The second part is to go through this exploration of how do we get to that outcome and what are the means and methods of developing lighting intensities and patterns and color and quality that would generate that identity that we're looking for. That process is arduous. There's no simple ‘one-stop shopping' kind of answer. There are a series of value judgment decisions that are required with respect to how much money we spend, what level of finish detail and complexity is required, and the character of the lighting components as they relate to the building. This process requires a very hands-on client in one sense, and in another sense, it takes someone who has the respect and management skill to delegate the ultimate implementation to us. At some point, I do believe there's a series of decisions that will be based, to a certain degree, on trust in our ability and our experience in dealing with these issues. Our recommendations should have substantial weight in the decision-making process.

What's the impact of 9-11 on your work, not only of buildings, but in streetscapes?

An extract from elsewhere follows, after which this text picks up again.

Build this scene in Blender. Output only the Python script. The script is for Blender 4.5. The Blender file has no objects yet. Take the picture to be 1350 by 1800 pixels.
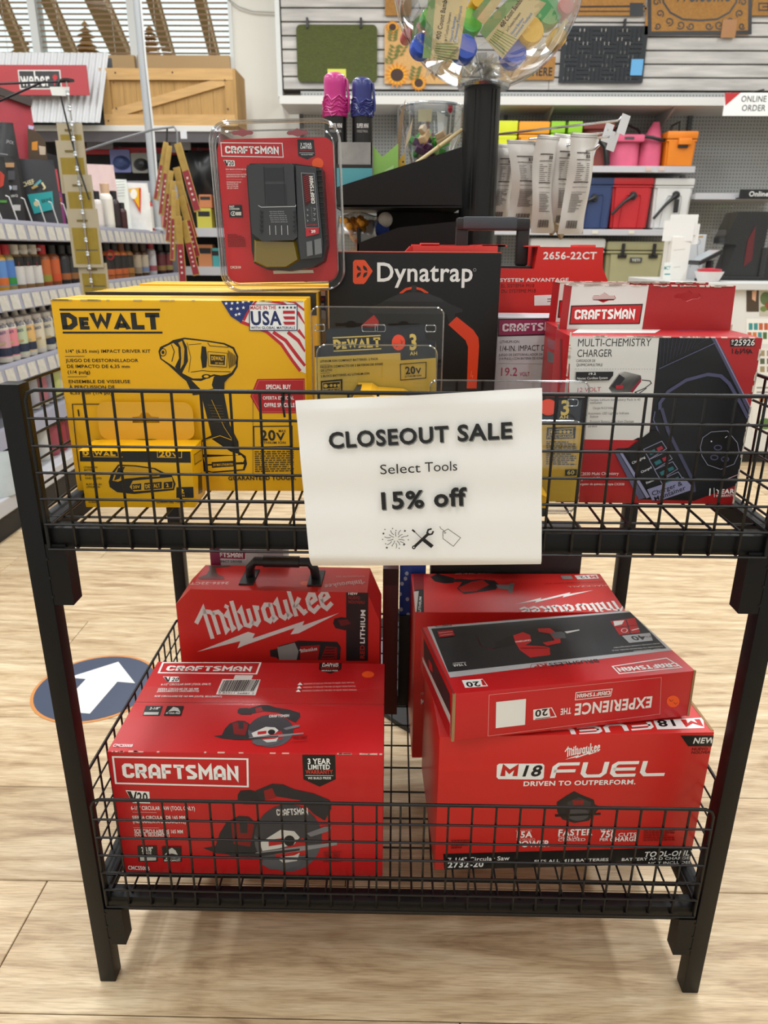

There's been a significant delay in almost every building project type we're involved with throughout the US and even overseas as a result of September 11th. I don't think there's anyone who said, "let's go faster because of what happened on September 11th." There's been a noticeable increase in the awareness and discussion and emphasis on security and the aspects of lighting that can aid security. We've had several projects that were solely dedicated to redesigning lighting as part of public space to address issues of security. There will be a lasting change in terms of the design parameters that would be considered good design for public spaces as a result of the perceived or actual threats of terrorist activities in those areas where you are going to gather a large group of people. It's not been articulated in clear terms, but I sense that those concerns are starting to filter through and it will ultimately be embedded into design criteria of all lighting designs.

We once had an energy crisis here in California and one might wonder how to relate the lighting of public buildings and public spaces with the energy crisis. How do you do that and make it work efficiently?

First, the lighting industry is responding to two environmental issues right now. One is energy and the second is environmental, in terms of light being projected into the night sky, and trying to limit any further degradation of the visibility of the stars and the atmosphere at night. Those two issues combined have significantly altered the value of just simply flood lighting buildings and projecting a lot of light into the sky. City Hall is one of those monuments where that, in fact, is appropriate. But I don't believe that floodlighting design should be the uniform or a typical approach to the lighting of tall buildings. We're looking at other types of technology and other types of application of light that would a) use lighting sources that are much more energy efficient such as light-emitting diodes and other types of energy saving light sources, and b) projecting the light in a much more horizontal direction so that it's visible to people on the ground, but it's not projecting light up into the atmosphere. Those two aspects will alter most of what you see going forward in terms of exterior building lighting. It's going to have a dramatic impact over the next five years.